* begin *

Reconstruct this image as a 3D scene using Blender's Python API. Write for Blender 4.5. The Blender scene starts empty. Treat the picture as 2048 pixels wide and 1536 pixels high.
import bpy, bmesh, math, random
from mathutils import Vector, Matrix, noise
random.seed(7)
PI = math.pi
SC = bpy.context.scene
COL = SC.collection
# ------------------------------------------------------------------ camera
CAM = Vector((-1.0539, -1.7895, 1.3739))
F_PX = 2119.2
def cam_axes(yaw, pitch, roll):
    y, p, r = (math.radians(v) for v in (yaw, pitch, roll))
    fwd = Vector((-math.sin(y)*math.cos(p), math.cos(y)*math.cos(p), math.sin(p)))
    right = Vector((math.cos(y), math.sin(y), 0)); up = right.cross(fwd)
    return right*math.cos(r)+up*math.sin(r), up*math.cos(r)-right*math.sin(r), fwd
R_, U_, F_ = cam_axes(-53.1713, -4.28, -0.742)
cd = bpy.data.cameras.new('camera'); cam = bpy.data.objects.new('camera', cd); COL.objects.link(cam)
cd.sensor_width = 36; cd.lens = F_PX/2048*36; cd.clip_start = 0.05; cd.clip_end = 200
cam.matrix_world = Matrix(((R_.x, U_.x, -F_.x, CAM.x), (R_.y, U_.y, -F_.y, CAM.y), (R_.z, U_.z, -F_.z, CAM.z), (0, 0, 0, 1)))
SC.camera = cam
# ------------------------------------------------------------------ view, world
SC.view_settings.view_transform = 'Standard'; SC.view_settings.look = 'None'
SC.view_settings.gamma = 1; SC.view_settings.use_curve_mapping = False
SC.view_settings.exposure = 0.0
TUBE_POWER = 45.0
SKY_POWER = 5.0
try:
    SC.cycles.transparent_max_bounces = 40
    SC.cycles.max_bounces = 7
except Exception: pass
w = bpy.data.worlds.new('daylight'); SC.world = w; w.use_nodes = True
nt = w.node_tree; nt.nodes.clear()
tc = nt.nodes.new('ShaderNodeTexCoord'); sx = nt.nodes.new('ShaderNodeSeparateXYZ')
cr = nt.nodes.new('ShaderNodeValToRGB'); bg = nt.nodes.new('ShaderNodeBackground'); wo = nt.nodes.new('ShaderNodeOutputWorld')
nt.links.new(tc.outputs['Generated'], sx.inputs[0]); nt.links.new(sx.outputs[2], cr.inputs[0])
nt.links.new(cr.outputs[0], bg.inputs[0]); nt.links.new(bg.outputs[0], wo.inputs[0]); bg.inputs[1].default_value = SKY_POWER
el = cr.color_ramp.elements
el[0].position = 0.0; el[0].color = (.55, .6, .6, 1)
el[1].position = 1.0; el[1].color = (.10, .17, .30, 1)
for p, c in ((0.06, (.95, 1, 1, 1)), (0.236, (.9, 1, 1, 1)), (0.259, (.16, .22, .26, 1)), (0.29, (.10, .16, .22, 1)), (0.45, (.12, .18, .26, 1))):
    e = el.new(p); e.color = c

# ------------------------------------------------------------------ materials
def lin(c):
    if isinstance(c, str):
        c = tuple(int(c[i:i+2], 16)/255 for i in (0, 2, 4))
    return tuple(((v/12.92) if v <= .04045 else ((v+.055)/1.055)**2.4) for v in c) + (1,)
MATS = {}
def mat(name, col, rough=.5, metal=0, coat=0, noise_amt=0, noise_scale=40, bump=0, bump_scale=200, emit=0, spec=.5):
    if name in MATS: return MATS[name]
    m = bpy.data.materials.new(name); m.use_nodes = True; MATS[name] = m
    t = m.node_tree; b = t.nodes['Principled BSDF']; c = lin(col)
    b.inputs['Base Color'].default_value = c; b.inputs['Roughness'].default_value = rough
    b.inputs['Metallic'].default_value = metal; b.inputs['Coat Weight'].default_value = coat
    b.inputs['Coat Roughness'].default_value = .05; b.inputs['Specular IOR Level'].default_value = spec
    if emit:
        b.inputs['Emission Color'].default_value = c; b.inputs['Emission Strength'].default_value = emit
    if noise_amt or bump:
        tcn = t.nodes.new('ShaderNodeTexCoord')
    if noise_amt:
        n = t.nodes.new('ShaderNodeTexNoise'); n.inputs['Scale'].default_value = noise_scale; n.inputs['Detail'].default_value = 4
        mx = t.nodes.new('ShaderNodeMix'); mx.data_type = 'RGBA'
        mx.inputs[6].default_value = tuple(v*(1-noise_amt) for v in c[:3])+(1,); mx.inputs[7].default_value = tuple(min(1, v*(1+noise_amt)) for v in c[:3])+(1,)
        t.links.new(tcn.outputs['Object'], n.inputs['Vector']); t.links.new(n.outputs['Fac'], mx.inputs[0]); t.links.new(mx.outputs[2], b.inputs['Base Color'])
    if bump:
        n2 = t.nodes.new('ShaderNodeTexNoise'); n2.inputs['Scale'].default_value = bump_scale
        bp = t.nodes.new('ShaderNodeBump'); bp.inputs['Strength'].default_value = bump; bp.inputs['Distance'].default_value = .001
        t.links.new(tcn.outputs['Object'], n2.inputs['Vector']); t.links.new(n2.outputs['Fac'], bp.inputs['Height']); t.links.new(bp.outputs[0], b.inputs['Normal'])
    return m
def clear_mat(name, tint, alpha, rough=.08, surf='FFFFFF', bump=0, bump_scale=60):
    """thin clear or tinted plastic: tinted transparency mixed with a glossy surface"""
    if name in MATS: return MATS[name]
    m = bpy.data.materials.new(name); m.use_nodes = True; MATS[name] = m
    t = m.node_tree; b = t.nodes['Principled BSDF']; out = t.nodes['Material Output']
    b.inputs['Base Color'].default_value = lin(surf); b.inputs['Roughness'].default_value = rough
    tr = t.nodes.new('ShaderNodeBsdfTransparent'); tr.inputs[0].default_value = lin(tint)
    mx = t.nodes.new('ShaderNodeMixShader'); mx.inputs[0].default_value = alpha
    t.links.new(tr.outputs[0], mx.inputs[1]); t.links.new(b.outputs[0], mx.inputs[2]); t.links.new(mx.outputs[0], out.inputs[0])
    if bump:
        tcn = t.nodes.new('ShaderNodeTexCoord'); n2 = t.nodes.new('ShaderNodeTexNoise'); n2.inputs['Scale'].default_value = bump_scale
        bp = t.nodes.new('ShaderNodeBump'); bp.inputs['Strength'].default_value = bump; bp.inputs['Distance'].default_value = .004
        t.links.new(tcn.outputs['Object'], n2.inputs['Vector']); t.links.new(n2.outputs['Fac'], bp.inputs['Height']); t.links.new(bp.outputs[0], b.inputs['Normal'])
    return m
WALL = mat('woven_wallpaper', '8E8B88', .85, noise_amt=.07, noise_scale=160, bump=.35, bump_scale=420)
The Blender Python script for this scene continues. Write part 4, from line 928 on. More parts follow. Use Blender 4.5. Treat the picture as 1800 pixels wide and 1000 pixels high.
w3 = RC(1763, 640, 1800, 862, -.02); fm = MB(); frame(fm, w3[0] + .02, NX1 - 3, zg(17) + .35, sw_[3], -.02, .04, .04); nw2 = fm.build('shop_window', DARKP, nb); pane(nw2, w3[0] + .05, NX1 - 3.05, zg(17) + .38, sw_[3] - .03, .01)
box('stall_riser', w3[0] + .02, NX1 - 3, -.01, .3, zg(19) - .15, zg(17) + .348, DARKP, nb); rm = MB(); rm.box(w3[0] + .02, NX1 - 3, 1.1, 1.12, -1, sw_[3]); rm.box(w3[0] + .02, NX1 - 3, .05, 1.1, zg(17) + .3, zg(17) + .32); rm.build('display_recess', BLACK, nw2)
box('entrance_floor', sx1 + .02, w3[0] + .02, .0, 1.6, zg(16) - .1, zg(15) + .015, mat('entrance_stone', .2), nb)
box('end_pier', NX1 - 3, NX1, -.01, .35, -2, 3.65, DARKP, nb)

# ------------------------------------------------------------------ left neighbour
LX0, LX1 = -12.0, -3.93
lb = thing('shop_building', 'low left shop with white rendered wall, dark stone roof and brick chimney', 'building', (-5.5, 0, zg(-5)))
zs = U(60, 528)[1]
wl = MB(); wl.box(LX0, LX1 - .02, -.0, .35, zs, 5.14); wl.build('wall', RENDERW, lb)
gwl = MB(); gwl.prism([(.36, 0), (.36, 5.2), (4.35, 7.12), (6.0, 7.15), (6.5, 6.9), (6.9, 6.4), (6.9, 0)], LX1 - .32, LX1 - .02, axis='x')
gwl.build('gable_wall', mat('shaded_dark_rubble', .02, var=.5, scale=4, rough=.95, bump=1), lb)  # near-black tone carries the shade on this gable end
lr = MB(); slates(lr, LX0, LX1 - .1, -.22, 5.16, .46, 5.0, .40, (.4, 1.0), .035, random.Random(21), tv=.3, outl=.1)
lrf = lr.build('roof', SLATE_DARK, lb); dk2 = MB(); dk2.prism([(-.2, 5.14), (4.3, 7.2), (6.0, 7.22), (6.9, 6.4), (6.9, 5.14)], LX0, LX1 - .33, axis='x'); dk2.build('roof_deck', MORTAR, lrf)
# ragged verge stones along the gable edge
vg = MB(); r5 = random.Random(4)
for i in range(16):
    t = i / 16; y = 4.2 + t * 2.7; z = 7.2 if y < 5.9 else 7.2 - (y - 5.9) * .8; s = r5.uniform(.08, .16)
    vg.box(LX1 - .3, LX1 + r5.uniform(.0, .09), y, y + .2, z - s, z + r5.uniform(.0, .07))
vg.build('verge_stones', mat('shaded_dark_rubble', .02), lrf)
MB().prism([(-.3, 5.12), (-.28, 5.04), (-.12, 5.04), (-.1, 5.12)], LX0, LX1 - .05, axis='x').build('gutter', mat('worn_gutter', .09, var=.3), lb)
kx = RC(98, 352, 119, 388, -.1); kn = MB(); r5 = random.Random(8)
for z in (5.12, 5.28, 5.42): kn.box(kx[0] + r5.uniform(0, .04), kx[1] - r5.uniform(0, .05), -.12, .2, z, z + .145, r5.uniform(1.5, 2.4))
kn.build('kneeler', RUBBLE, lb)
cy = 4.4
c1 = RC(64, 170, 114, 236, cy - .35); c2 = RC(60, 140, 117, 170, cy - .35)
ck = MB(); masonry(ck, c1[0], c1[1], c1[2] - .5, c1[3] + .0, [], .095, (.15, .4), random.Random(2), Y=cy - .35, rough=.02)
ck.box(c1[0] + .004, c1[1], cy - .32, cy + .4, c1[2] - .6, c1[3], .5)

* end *

[Exercise goal] Copy every line of the records above that contains "Blender".

[Answer for this exercise]
Reconstruct this image as a 3D scene using Blender's Python API. Write for Blender 4.5. The Blender scene starts empty. Treat the picture as 2048 pixels wide and 1536 pixels high.
The Blender Python script for this scene continues. Write part 4, from line 928 on. More parts follow. Use Blender 4.5. Treat the picture as 1800 pixels wide and 1000 pixels high.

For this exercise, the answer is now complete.